Minced Collops.--Mince some raw beef very finely, put the mince into a saucepan with a bit of butter to prevent it sticking to the pan. When they are hot add 1 teaspoonful flour and a little gravy or water. They should be stirred often, to prevent their getting lumpy: they take about 20 minutes to cook. Onions minced may be added, or a little hot pickle. Hare collops are dressed the same way, with the addition of a little claret.
Mock Brawn.--Take 4 cowheels, clean and wash them thoroughly, boil them in plenty of water till very tender, then take them out and shred them in long pieces, which put in a stewpan; just cover them with stock, and let them stew a little. Have ready chopped a handful of capers, half as many gherkins, and one glass of vinegar stir in with the heels; put all into a mould; when quite cold turn out.

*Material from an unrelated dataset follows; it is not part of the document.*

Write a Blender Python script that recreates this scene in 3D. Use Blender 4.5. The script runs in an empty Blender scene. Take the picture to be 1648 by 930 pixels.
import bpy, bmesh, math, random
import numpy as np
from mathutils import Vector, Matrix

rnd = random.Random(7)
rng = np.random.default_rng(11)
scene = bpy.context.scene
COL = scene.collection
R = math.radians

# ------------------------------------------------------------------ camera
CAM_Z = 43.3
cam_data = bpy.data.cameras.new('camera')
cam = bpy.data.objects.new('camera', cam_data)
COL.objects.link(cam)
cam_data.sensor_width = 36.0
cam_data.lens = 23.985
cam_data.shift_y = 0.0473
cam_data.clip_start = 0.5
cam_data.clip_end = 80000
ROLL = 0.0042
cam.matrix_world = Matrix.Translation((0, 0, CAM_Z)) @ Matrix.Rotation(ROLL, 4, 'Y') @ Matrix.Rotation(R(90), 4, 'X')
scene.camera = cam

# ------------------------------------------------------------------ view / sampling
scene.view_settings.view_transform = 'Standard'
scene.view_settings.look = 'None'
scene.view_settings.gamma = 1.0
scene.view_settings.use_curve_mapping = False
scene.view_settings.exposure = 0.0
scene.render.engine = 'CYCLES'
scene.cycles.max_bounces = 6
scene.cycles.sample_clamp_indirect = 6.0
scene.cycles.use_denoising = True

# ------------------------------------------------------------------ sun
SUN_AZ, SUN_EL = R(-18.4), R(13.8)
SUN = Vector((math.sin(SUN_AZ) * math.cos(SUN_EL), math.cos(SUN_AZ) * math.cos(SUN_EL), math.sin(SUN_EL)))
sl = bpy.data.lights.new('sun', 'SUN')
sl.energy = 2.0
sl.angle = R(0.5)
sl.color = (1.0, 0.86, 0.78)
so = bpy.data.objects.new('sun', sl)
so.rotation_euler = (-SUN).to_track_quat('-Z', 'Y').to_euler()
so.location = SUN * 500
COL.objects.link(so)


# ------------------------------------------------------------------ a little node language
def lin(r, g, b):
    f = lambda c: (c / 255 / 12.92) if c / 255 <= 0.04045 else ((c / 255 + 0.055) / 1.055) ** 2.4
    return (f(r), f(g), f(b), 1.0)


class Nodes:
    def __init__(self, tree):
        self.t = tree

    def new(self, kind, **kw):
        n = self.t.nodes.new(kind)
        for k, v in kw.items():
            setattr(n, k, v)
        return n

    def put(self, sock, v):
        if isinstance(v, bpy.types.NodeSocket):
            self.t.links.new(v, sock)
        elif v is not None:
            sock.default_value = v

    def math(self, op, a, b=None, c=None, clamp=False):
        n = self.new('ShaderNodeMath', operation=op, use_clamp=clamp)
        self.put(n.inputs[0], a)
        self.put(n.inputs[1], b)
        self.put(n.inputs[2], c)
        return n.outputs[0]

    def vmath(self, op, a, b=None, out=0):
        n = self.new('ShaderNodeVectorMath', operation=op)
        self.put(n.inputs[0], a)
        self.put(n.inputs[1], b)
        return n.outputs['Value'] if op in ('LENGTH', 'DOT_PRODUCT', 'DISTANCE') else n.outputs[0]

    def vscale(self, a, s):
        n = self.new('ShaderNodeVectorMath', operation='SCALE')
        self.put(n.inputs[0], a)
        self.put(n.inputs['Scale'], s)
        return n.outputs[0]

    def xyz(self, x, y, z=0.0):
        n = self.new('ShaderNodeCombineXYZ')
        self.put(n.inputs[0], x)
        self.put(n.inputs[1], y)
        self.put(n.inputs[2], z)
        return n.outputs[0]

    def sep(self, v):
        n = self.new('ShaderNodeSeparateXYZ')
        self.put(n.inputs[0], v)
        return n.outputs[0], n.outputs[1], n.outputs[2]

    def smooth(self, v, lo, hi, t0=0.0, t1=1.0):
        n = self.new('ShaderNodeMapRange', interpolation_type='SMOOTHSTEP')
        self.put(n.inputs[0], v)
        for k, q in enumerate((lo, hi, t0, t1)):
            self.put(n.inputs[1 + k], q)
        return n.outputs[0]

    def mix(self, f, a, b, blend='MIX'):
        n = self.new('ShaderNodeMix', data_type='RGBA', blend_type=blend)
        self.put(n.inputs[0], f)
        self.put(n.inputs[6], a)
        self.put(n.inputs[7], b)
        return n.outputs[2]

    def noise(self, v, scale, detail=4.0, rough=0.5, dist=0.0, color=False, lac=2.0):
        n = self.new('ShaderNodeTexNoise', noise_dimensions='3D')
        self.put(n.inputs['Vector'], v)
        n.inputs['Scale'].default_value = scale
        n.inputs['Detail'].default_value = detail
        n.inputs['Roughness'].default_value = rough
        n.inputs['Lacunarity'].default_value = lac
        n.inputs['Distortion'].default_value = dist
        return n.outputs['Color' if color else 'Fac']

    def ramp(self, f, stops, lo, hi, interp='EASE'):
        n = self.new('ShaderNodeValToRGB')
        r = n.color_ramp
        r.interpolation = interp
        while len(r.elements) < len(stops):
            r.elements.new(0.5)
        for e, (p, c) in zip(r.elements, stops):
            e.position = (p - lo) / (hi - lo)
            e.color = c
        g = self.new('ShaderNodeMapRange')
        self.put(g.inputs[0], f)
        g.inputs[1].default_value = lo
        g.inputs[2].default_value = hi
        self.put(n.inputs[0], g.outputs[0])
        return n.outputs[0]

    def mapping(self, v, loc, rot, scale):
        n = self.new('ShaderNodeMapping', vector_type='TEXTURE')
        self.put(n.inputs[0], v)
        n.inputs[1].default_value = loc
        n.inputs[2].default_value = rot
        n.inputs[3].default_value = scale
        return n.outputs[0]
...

Ox Brains.--Lay the brains in plenty of lukewarm water to blanch. Put them into scalding water, with some salt, to boil slowly about ½ hour. Take them up, drain, and divide them into small pieces. Dip these into a well-beaten egg, sprinkle them with grated bread; fry them in plenty of butter a delicate brown. Sprinkle with lemon juice when done, and serve with slices of lemon as garnish.